Silver Sap (2007) by Sheba Chhachhi is a series of 8 black and white photos about the “ongoing recuperation of the female body from dominant market and mediatic representations”.
The passage of time and physical toll is marked on a human body, and in a world where we’re still bombarded by what beauty is supposed to look like and aiding several industries that keep perpetuating this image - photos like this remind us to challenge that kind of representation.

Sheba Chhachhi, Silver Sap (2007) Archival pigment prints, set of 8, 76.2 x 60.96 cm each. Image courtesy of the artist and Volte Art Projects. From the Ishara Art Foundation and the Prabhakar Collection.

 

Aziz Hazara, Monument (2019) is another work about collective memory, this one is at a graveyard in Afghanistan which is also a site for collective grief.

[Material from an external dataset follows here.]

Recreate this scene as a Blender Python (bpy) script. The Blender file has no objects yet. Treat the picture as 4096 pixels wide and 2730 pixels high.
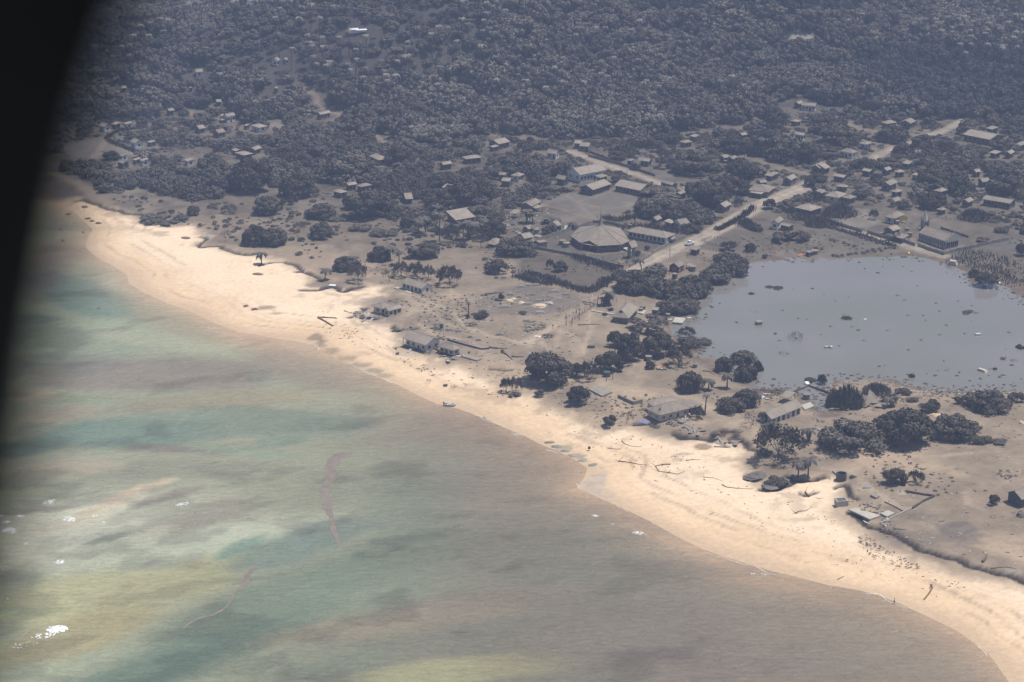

"My interest in the issues of memory, archive, surveillance, the panopticon and the politics of representation, is deeply entrenched in the geopolitics and the never-ending conflict that afflicts my native Afghanistan. The relevance of such issues, however, overcome geographical specificities and appeal to a contemporary condition that is globally shared." Aziz Hazara

Aziz Hazara, Still from Monument (2019). Double channel UHD digital video, colour, sound 5:20 minutes. © Aziz Hazara. Image courtesy of the artist and Experimenter gallery.

 

Zarina, The Ten Thousand Things III (2016) by Zarina (1937-2020) are beautiful to look at. They look like handmade postcards carrying with them messages and symbols from another dimension.

Zarina, The Ten Thousand Things III (2016). A set of 100 collages mounted on Somerset white paper, Image size: Variable, Sheet size: 22.9 x 15.2 cm. © Zarina; Courtesy of the artist and Luhring Augustine. Photo: Farzad Owrang.

 

Tucked upstairs is Light Work xlix (2022) by Haroon Mirza. My photo doesn't do it any justice, but if you visit, make sure you don’t miss it. Made with LED tape, wire, aluminium, copper tape, and one local stone, - this too feels like it landed from another dimension.

 

The exhibition is on until May 20. If you’re in Dubai, don’t miss it.